By Jason McLure, December 2012
Published Dec 05, 2012

Why do some innovations enter their markets rapidly and replace incumbent technologies while others take years or decades to succeed?

That’s the question Ron Adner, a professor of strategy and entrepreneurship at Tuck, examines in new research on technological substitution.

“When we think about the challenge of innovation, we tend to think that the biggest hurdle is to present a great innovation out in the market,” says Adner. “If that innovation was developed, delivered, is out there, and consumers know about it and want it, the expectation is that it should succeed and succeed very rapidly. But that doesn’t always happen.”

A key to understanding why some technologies are rapidly adopted while others languish is to examine whether additional aspects of the technological ecosystem can support the innovation’s emergence, Adner argues. In the case of the electric car, for example, outstanding engine and better performance will matter little to its success if there are few charging stations to power it. Moreover, the pace of adoption will be affected by the degree to which an older technology can be extended. For instance, improvements in the efficiency of internal combustion engines undermine the advantage of electric vehicles. Revisiting core questions of innovation strategy from this ecosystem perspective has been a decade-long focus for Adner, who examines these issues in depth in his new book, “The Wide Lens: A New Strategy for Innovation.”

In a new research paper, Adner and co-author Rahul Kapoor present a new framework for predicting the speed of technological adoption that balances the challenges that hold back the emergence a new technology with the opportunities available to extend the performance of the old technology.

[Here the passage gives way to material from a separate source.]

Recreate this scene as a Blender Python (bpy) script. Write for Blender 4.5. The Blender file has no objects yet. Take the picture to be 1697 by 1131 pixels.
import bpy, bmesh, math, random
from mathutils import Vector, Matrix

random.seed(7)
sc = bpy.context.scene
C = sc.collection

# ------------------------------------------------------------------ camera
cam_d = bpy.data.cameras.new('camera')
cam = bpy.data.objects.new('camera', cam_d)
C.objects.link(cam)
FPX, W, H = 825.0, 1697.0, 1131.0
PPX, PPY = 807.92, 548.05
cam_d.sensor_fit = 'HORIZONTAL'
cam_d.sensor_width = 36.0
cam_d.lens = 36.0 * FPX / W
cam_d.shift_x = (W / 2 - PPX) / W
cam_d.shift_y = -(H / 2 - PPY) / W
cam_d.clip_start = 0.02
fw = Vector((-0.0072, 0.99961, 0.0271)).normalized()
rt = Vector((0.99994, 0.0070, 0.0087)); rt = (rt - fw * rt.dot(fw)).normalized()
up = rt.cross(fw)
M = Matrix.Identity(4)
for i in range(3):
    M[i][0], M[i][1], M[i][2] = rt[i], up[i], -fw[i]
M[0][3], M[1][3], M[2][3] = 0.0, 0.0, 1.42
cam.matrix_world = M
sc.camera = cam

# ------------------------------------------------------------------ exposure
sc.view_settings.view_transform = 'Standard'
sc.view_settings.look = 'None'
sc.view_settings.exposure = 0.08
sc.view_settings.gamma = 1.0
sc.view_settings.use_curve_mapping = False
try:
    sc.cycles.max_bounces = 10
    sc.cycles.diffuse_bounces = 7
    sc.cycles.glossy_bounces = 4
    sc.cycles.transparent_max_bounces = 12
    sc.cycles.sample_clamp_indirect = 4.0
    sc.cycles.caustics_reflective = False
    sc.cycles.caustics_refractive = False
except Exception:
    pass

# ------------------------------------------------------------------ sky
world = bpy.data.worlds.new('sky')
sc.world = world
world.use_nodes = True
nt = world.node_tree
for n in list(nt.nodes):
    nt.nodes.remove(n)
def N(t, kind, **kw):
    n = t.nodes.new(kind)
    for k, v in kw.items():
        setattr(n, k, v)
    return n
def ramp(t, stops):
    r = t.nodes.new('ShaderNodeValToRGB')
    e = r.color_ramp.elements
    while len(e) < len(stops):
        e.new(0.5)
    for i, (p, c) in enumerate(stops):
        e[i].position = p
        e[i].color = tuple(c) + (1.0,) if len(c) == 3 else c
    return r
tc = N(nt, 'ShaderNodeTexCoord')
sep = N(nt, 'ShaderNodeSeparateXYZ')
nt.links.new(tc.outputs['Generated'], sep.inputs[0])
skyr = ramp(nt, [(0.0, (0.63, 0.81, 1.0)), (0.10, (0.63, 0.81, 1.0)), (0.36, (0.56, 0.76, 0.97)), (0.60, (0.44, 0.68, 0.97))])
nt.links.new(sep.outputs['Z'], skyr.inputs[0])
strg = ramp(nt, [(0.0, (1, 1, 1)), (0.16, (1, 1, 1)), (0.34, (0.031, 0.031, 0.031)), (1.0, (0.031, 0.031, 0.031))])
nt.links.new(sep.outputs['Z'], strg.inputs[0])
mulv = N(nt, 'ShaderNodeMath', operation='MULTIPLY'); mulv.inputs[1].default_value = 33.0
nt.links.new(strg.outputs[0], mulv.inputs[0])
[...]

They show that accounting for how the technology ecosystems impact both emergence challenges and extension opportunities offers clear guidance as to how fast or slow new technologies will diffuse.

To test their theory, they conducted an in-depth study of the semiconductor lithography industry, which makes precision tools that are an integral part of manufacturing microchips. This industry is a fertile one for the study of technological substitution, having experienced 10 successive generations of technological advancement between 1972 and 2009. In each case, the new generation of lithography offered superior technical performance and its customers were well informed about the new generation’s availability and thus eager to acquire higher-performing products. Yet the rate of adoption varied widely. Some generations achieved market dominance within two years of their introduction, while others took as long as 11 years or never won widespread acceptance at all.

To find out why, the two researchers collected data on every tool developed in each of the technology generations as well as data on the nature of ecosystem challenges (the extent to which a new tool also required the development of new complements). They also interviewed more than 30 industry experts to determine the technical aspects of the emergence challenges and extension opportunities of each generation. This allowed them to assess not only the performance improvement offered by each generation but also the challenge of integrating the new lithography machines with other parts of the manufacturing ecosystem.

By quantifying the performance, emergence challenges, and extension opportunities of each generation of lithography machines, the researchers were able to measure what effect the factors had on the rate of adoption of a new technology.

They found that the relationship between emergence challenges and extension opportunities was large and highly significant: lithography machines with high emergence challenges that competed with earlier generations with high extension opportunity were the slowest to be adopted. Those generations with high emergence challenges competing with earlier generations with low extension opportunities, or those with low emergence barriers competing with earlier generations with high extension opportunities were adopted at an intermediate rate. By modeling, they were able to show that low emergence barrier technologies confronting older generations with low extension potential would be rapidly adopted.
 The new framework for examining substitution could be useful for engineers, investors, and policymakers as they consider how to place their bets on new technologies. “You need to expand the view beyond, ‘Can you deliver a great technology?’ and ‘Is it something the customer wants?’” says Adner. “You have to look at what else needs to happen to make it a success.”